Presse aktuell 2013


MT vom 11.5.13

Der Dialekt ist vieldeutiger

Hebelplakettenträger Markus Manfred Jung: Vater riet zum Alemannischen

Von Ines Bode

Hausen. 1975 schrieb Markus Manfred Jung seine erste Geschichte, die zu preisgekrönter Prosa avancieren sollte, Mut erzeugte und den Anstoß zu einem Schaffensprozess gab. Bis heute ist sein Weg mit Auszeichnungen gepflastert, die jüngste stellt die Hebelplakette dar - traditionell schließt sich der Verleihung die Lesung vor dem Hebelfest an.

Der Abend im Hebelhaus stellte eine komprimierte Rückschau auf nahezu vier Jahrzehnte kreativer Tätigkeit dar. Erkennen ließ sich, dass Inhalte stets vom persönlichen Werdegang geprägt waren. Jung sagte dazu, das Schreiben komme aus einem selbst. Erfreulich sei, wenn sich der Leser den Inhalten anschließen könne. Nicht immer habe er diesen Nerv getroffen, vor allem bei ironischen Versen; ohnehin sei Ironie ein schwieriges Fach.

Die Gunst der Leser zu erringen, gelang ihm spätestens mit der Publikation des Gedichtbands "Rägesuur". 1986 nahm er sich des Reizthemas "saurer Regen" an, junge Autoren äußern sich gern politisch, so Jung erkenntnisreich. Anwachsen sollte das Jung`sche Assortiment auf achtzehn Titel. Einige seien vergriffen, gelegentlich lasse sich ein Exemplar bei "ebay" erwerben, so der Autor launig.

Aus jedem Gedichtband zu dem Anlass vorzulesen, war seine Intention, meinte er augenzwinkernd, um anzufügen, er wollte gnädig sein. Humor zeigte sich auch in den Erläuterungen, die seiner Karriere galten. So mancher seiner früheren Philosophien könne er nicht mehr folgen, er erinnere sich jedoch, sie geschrieben zu haben. Andere seien frisch wie zur Zeit der Niederschrift. Der Tod des Vaters Gerhard Jung etwa, "Hoch- und Vordenker", der ihn neben dem zweiten Vorbild Johann Peter Hebel, prägte. Ein nachsichtiges "jo, jo", habe Gerhard Jung von sich gegeben, als er den Sohn erstmals beim Verfassen einer überdies pathetischen Handlung ertappte. Mit väterlicher Hilfe wurde das Nachwuchstalent in richtige Bahnen gelenkt, unter anderem riet der Erfahrene, statt hochdeutsch alemannisch zu verwenden.

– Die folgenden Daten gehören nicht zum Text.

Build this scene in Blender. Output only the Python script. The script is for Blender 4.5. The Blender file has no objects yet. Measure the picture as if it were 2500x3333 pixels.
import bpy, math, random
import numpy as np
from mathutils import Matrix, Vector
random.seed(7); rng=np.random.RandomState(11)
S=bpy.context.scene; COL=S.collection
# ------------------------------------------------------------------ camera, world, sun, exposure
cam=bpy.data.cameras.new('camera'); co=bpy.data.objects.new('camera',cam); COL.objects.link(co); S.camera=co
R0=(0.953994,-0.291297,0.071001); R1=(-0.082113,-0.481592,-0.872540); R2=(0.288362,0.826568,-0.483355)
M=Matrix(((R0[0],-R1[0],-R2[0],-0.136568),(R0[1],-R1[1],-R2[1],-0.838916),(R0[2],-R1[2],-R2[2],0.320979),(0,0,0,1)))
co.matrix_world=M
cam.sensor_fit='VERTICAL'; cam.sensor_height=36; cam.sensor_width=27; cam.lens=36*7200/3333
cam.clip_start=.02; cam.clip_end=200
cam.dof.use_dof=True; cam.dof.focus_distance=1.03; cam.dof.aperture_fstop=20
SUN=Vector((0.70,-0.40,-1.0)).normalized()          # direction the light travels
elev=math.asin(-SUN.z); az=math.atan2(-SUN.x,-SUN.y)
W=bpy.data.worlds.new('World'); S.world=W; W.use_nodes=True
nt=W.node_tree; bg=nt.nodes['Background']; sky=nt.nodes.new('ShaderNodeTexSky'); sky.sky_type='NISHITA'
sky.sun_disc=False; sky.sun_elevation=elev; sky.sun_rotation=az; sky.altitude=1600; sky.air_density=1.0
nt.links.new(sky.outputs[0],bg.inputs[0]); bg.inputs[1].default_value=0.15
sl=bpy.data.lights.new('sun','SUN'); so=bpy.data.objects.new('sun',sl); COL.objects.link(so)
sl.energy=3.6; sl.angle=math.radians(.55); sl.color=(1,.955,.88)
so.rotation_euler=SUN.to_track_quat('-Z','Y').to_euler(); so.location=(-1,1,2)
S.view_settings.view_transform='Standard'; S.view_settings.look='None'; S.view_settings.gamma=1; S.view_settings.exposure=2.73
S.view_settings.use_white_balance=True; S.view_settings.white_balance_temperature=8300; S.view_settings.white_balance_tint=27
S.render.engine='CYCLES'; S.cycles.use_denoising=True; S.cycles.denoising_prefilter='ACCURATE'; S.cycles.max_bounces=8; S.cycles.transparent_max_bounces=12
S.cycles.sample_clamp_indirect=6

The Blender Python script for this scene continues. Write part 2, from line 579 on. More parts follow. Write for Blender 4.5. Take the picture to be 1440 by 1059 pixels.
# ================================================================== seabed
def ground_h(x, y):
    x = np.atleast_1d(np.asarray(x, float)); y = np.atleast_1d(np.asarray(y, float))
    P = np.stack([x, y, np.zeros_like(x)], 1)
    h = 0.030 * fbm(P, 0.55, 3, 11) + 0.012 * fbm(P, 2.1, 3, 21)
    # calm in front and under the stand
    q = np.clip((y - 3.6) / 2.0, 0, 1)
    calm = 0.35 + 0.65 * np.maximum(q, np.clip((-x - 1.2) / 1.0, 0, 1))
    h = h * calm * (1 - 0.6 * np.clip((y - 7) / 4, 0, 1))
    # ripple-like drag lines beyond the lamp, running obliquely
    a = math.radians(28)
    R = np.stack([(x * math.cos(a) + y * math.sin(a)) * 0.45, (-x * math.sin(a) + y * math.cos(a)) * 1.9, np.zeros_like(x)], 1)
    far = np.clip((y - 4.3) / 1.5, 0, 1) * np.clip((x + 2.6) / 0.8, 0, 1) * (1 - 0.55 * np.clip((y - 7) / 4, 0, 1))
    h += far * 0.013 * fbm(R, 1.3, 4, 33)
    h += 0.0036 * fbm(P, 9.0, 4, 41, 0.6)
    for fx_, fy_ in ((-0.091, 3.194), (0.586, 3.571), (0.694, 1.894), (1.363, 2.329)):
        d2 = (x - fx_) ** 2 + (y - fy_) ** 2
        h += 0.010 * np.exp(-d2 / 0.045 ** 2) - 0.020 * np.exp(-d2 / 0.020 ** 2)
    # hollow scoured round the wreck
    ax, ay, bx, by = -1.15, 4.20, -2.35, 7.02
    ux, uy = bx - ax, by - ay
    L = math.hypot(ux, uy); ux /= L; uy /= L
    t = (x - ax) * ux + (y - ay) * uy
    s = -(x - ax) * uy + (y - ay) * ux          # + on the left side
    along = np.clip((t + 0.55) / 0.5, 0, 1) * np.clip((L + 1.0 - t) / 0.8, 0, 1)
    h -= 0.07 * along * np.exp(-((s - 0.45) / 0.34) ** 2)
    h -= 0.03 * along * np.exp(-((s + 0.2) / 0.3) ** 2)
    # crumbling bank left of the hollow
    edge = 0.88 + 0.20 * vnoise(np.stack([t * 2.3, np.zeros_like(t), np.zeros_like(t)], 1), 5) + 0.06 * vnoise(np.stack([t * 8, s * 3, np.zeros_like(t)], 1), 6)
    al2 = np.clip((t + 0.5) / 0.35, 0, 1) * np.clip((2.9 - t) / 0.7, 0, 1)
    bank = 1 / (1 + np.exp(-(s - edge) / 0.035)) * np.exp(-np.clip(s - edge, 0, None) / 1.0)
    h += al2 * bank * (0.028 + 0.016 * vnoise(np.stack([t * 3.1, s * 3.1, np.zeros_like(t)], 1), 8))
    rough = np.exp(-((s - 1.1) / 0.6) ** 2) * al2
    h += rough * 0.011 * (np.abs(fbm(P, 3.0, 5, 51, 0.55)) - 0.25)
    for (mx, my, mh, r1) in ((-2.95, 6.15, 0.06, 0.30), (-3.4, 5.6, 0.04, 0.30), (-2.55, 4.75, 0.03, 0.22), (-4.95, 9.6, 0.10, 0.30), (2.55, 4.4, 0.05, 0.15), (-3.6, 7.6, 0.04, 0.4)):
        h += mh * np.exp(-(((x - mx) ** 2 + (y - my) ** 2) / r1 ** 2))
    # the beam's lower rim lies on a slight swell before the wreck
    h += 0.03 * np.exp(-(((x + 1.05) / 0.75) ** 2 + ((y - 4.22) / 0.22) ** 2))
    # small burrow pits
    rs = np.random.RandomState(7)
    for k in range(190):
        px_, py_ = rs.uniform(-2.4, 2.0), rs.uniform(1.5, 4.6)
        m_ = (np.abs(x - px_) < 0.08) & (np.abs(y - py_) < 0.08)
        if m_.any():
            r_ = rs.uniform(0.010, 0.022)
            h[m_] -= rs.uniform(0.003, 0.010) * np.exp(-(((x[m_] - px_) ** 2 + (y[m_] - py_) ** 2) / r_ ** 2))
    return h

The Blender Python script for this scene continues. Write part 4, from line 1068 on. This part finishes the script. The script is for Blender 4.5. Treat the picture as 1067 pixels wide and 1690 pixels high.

Markus Manfred Jung tat wie ihm geheißen, um festzustellen, der Dialekt enthalte mehr "Möglichkeiten und Vieldeutigkeiten" und überdies stecke in ihm Musik. Diese brachte der frisch gebackene Hebelplakettenträger bei der Lesung unentwegt zum Klingen, darunter Auszüge aus "Halbwärtsziit" von 1989, einer Phase, in der es hieß, "de Gerhard Jung komme, numme eweng jünger".

Viele Erlebnisse weiter, spricht der Mundartdichter davon, Vertrauen in den Leser gewonnen zu haben. Selbstkritisch ging er mit einem (fast verpatzten) Fernsehauftritt um, und von starker Geradlinigkeit zeugte weiter die Begründung, warum er seit 2008 nichts mehr veröffentlicht habe. Bei einem Autorentreffen amüsierte man sich noch über das verloren gegangene Notizbuch Martin Walsers, dann verlor er es selbst, so Jung. Wertvolle Aufzeichnungen vieler Jahre waren hin. Neben vielen Selbsterkenntnissen des Literaten und einer Vielzahl Lesepassagen waren Einblicke des Alltags des Lehrers Jung geboten. Beliebt seien bei Schülern kurze Gedichte (manche mit sechs Worten), dann warne er vor versteckten Haken.

Das Nachdenken überlasse er dem Leser, habe Hebel einst geäußert, ein Credo, das schon Gerhard Jung aufgriff und das sich ebenso für Markus Manfred Jung anwenden lässt, wie eine ganze Reihe tiefsinniger Verse bewies. Manchmal stiehlt sich das Denken über das Schreiben, so der Preisgekrönte begründend.

Musikalisch umrankten sein Gastspiel exzellente Vorträge der Klavierschülerinnen der Musikschule Mittleres Wiesental, Maren Köpple und Susanna Kessler, - den Abschluss bildeten Umtrunk und Austausch.